## Data:
....................

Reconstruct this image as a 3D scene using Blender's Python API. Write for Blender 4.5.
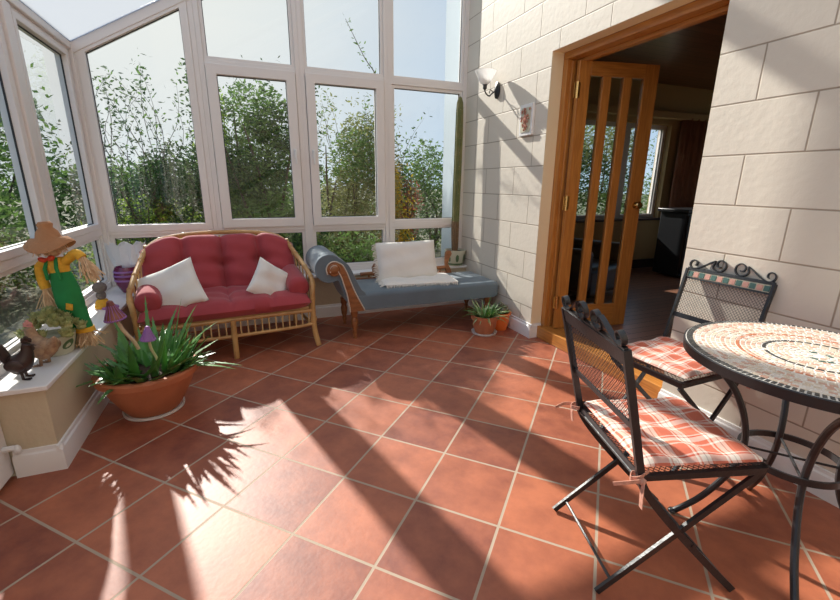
import bpy, bmesh, math, random
from mathutils import Vector, Matrix
rnd = random.Random(7)
PI = math.pi
sc = bpy.context.scene
for o in list(bpy.data.objects): bpy.data.objects.remove(o)
C = sc.collection

# ------------------------------------------------------------------ camera, sky, sun, exposure
cd = bpy.data.cameras.new('camera'); cam = bpy.data.objects.new('camera', cd); C.objects.link(cam)
cd.sensor_width = 36; cd.lens = 18.155; cd.clip_start = .02; cd.clip_end = 500
cam.matrix_world = Matrix(((0.92773041, 0.09152702, -0.36185507, 0), (-0.37315745, 0.24913799, -0.8936911, 0),
                           (0.00835496, 0.96413332, 0.26528688, 1.24), (0, 0, 0, 1)))
sc.camera = cam
sc.view_settings.view_transform = 'Standard'; sc.view_settings.look = 'None'
sc.view_settings.exposure = 0.15; sc.view_settings.gamma = 1; sc.view_settings.use_curve_mapping = False
SUN_DIR = Vector((.250, -1, -.630)).normalized()      # the way the sunlight travels
w = bpy.data.worlds.new('sky'); sc.world = w; w.use_nodes = True
nt = w.node_tree; nt.nodes.clear()
wo = nt.nodes.new('ShaderNodeOutputWorld'); bg = nt.nodes.new('ShaderNodeBackground')
L = nt.links.new
tc = nt.nodes.new('ShaderNodeTexCoord'); sep = nt.nodes.new('ShaderNodeSeparateXYZ'); L(tc.outputs['Generated'], sep.inputs[0])
hr = nt.nodes.new('ShaderNodeValToRGB'); e = hr.color_ramp.elements       # clear autumn sky, pale towards the horizon
e[0].position = 0; e[0].color = (.55, .69, .84, 1); e[1].position = .9; e[1].color = (.12, .29, .66, 1); k = e.new(.3); k.color = (.27, .47, .76, 1)
L(sep.outputs['Z'], hr.inputs[0])
mp = nt.nodes.new('ShaderNodeMapping'); mp.inputs['Scale'].default_value = (1, 1, 3.5); L(tc.outputs['Generated'], mp.inputs['Vector'])
nz = nt.nodes.new('ShaderNodeTexNoise'); nz.inputs['Scale'].default_value = 1.6; nz.inputs['Detail'].default_value = 7; L(mp.outputs[0], nz.inputs['Vector'])
cr = nt.nodes.new('ShaderNodeMapRange'); cr.inputs[1].default_value = .42; cr.inputs[2].default_value = .75; cr.inputs[3].default_value = .0; cr.inputs[4].default_value = .4
L(nz.outputs['Fac'], cr.inputs[0])
sg = nt.nodes.new('ShaderNodeVectorMath'); sg.operation = 'DOT_PRODUCT'; sg.inputs[1].default_value = tuple(-SUN_DIR); L(tc.outputs['Generated'], sg.inputs[0])
sr = nt.nodes.new('ShaderNodeMapRange'); sr.inputs[1].default_value = .66; sr.inputs[2].default_value = .95; sr.inputs[3].default_value = 0; sr.inputs[4].default_value = 1; L(sg.outputs['Value'], sr.inputs[0])
mx = nt.nodes.new('ShaderNodeMix'); mx.data_type = 'RGBA'; mx.inputs['B'].default_value = (.72, .735, .75, 1)
L(cr.outputs[0], mx.inputs['Factor']); L(hr.outputs[0], mx.inputs['A'])
m2 = nt.nodes.new('ShaderNodeMix'); m2.data_type = 'RGBA'; m2.inputs['B'].default_value = (.80, .806, .785, 1)
L(sr.outputs[0], m2.inputs['Factor']); L(mx.outputs['Result'], m2.inputs['A']); L(m2.outputs['Result'], bg.inputs['Color'])
bg.inputs['Strength'].default_value = 1.0
L(bg.outputs[0], wo.inputs['Surface'])
sd = bpy.data.lights.new('sun', 'SUN'); sd.energy = 7.5; sd.angle = math.radians(.9); sd.color = (1, .94, .87)
so = bpy.data.objects.new('sun', sd); C.objects.link(so)
so.rotation_euler = SUN_DIR.to_track_quat('-Z', 'Y').to_euler(); so.location = (-2, 8, 6)

# ------------------------------------------------------------------ materials
def mat(name, col, rough=.6, metal=0, noise=0, nscale=8, bump=0, bscale=30, spec=.5, coat=0, col2=None, sheen=0, emit=None, transl=0, stretch=None):
    m = bpy.data.materials.new(name); m.use_nodes = True; n = m.node_tree.nodes; l = m.node_tree.links.new
    p = n['Principled BSDF']
    p.inputs['Base Color'].default_value = (*col, 1); p.inputs['Roughness'].default_value = rough; p.inputs['Metallic'].default_value = metal
    p.inputs['Specular IOR Level'].default_value = spec; p.inputs['Coat Weight'].default_value = coat; p.inputs['Coat Roughness'].default_value = .15
    if sheen: p.inputs['Sheen Weight'].default_value = sheen; p.inputs['Sheen Roughness'].default_value = .4
    t = n.new('ShaderNodeTexCoord'); src = t.outputs['Object']
    if stretch:
        mp = n.new('ShaderNodeMapping'); mp.inputs['Scale'].default_value = stretch; l(src, mp.inputs['Vector']); src = mp.outputs[0]
    if noise or col2:
        z = n.new('ShaderNodeTexNoise'); z.inputs['Scale'].default_value = nscale; z.inputs['Detail'].default_value = 5; l(src, z.inputs['Vector'])
        r = n.new('ShaderNodeMapRange'); r.inputs[1].default_value = .32; r.inputs[2].default_value = .68; l(z.outputs['Fac'], r.inputs[0])
        x = n.new('ShaderNodeMix'); x.data_type = 'RGBA'
        c2 = col2 or tuple(c * (1 - noise) for c in col)
        x.inputs['A'].default_value = (*col, 1); x.inputs['B'].default_value = (*c2, 1)
        l(r.outputs[0], x.inputs['Factor']); l(x.outputs['Result'], p.inputs['Base Color'])
    if bump:
        z = n.new('ShaderNodeTexNoise'); z.inputs['Scale'].default_value = bscale; z.inputs['Detail'].default_value = 4; l(src, z.inputs['Vector'])
        b = n.new('ShaderNodeBump'); b.inputs['Strength'].default_value = bump; b.inputs['Distance'].default_value = .01
        l(z.outputs['Fac'], b.inputs['Height']); l(b.outputs[0], p.inputs['Normal'])
    if transl:
        tr = n.new('ShaderNodeBsdfTranslucent'); tr.inputs['Color'].default_value = (*[min(1, c * 1.6) for c in col], 1)
        ms = n.new('ShaderNodeMixShader'); ms.inputs[0].default_value = transl
        l(p.outputs[0], ms.inputs[1]); l(tr.outputs[0], ms.inputs[2]); l(ms.outputs[0], n['Material Output'].inputs[0])
    return m

M = {}
M['frame'] = mat('white_upvc', (.80, .75, .71), .35)
M['seal'] = mat('rubber_seal', (.03, .03, .03), .5)
M['board'] = mat('painted_board', (.83, .80, .77), .4)
M['plaster'] = mat('cream_plaster', (.62, .52, .36), .8, bump=.25, bscale=40)
M['reveal'] = mat('reveal_plaster', (.88, .74, .50), .75)
M['oak'] = mat('varnished_oak', (.56, .235, .05), .35, col2=(.40, .15, .03), nscale=6, stretch=(14, 14, 1), coat=.3)
M['oakx'] = mat('varnished_oak_rail', (.56, .235, .05), .35, col2=(.40, .15, .03), nscale=6, stretch=(1, 14, 14), coat=.3)
M['oaky'] = mat('varnished_oak_lintel', (.56, .235, .05), .35, col2=(.40, .15, .03), nscale=6, stretch=(14, 1, 14), coat=.3)
M['brass'] = mat('brass', (.75, .5, .2), .25, 1)
M['black'] = mat('black_wrought_iron', (.018, .018, .02), .38, 0, bump=.1, bscale=80, spec=.6)
M['terra'] = mat('terracotta', (.56, .19, .085), .7, noise=.25, nscale=5, bump=.15, bscale=60)
M['orange'] = mat('orange_plastic', (.80, .17, .03), .4)
M['soil'] = mat('soil', (.06, .035, .02), .95, bump=.8, bscale=60)
M['saucer'] = mat('saucer_ceramic', (.75, .72, .68), .35)
M['aloe'] = mat('aloe_leaf', (.055, .17, .05), .4, col2=(.10, .28, .05), nscale=7, spec=.4)
M['green'] = mat('leaf_green', (.07, .20, .04), .5, col2=(.16, .33, .08), nscale=20)
M['variegate'] = mat('variegated_leaf', (.12, .30, .07), .45, col2=(.55, .62, .35), nscale=30)
M['red'] = mat('red_cotton', (.42, .055, .065), .85, noise=.18, nscale=4, bump=.35, bscale=12, sheen=.3)
M['cream'] = mat('cream_cotton', (.82, .77, .70), .9, bump=.3, bscale=15, sheen=.2)
M['fringe'] = mat('cream_fringe', (.80, .74, .66), .95)
M['rattan'] = mat('bamboo_cane', (.62, .37, .14), .42, col2=(.45, .22, .07), nscale=9, bump=.1)
M['wicker'] = mat('cane_spindle', (.62, .40, .18), .5)
M['blue'] = mat('blue_grey_velvet', (.155, .20, .235), .8, noise=.2, nscale=3, bump=.1, bscale=25, sheen=.25)
M['walnut'] = mat('carved_walnut', (.36, .14, .045), .4, col2=(.22, .075, .025), nscale=12, stretch=(1, 1, 4), coat=.2)
M['piping'] = mat('cord_piping', (.62, .56, .48), .8)
M['cactus'] = mat('cactus_skin', (.11, .13, .035), .75, col2=(.19, .17, .06), nscale=14)
M['corky'] = mat('corky_stem', (.20, .12, .06), .9, noise=.3, nscale=30)
M['shade'] = mat('frosted_glass_shade', (.92, .91, .89), .35, transl=.45)
M['skin'] = mat('hessian', (.42, .19, .08), .9, bump=.4, bscale=90)
M['straw'] = mat('straw', (.85, .58, .34), .8, noise=.3, nscale=30)
M['dungaree'] = mat('green_felt', (.02, .27, .07), .85, noise=.25, nscale=10)
M['yellow'] = mat('yellow_cloth', (.90, .47, .04), .8, noise=.25, nscale=40)
M['scarf'] = mat('red_cloth', (.62, .06, .02), .8)
M['doll'] = mat('doll_face_cloth', (.75, .50, .33), .9)
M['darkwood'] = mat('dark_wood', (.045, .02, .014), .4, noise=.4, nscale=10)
M['hen'] = mat('mottled_ceramic', (.46, .29, .16), .6, col2=(.25, .13, .07), nscale=45)
M['comb'] = mat('pink_comb', (.65, .25, .2), .5)
M['semp'] = mat('houseleek', (.55, .50, .25), .6, col2=(.26, .32, .10), nscale=25)
M['grey'] = mat('grey_wool', (.20, .17, .15), .95, bump=.8, bscale=120)
M['purple'] = mat('purple_glass', (.17, .02, .07), .15, spec=.8)
M['lilac'] = mat('lilac_glaze', (.33, .14, .42), .3)
M['mushred'] = mat('burgundy_glaze', (.17, .035, .03), .3, col2=(.35, .12, .07), nscale=18)
M['stalk'] = mat('mushroom_stalk', (.62, .42, .27), .5)
M['paper'] = mat('white_tissue', (.72, .74, .78), .7, noise=.1, bump=.6, bscale=18, transl=.4)
M['white'] = mat('white_paint', (.8, .8, .78), .4)
M['bark'] = mat('bark', (.11, .08, .055), .9, noise=.3)
M['ground'] = mat('garden_ground', (.11, .12, .05), .95, col2=(.17, .15, .09), nscale=1.2, bump=.5, bscale=10)
M['outwall'] = mat('outside_render', (.50, .57, .62), .85)
M['blackbox'] = mat('black_cabinet', (.02, .021, .024), .3)
M['curtain'] = mat('brown_curtain', (.50, .25, .15), .9, noise=.2, nscale=5)
M['inwall'] = mat('ochre_paint', (.50, .36, .17), .85)
M['deadleaf'] = mat('dried_flowers', (.45, .20, .14), .9)
M['pottery'] = mat('painted_pottery', (.60, .57, .43), .4)
M['potgreen'] = mat('pottery_green', (.10, .16, .07), .45)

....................

## Given instruction:
Copy every line of the listing where the word "scene" appears.

## The reply:
Reconstruct this image as a 3D scene using Blender's Python API. Write for Blender 4.5.
sc = bpy.context.scene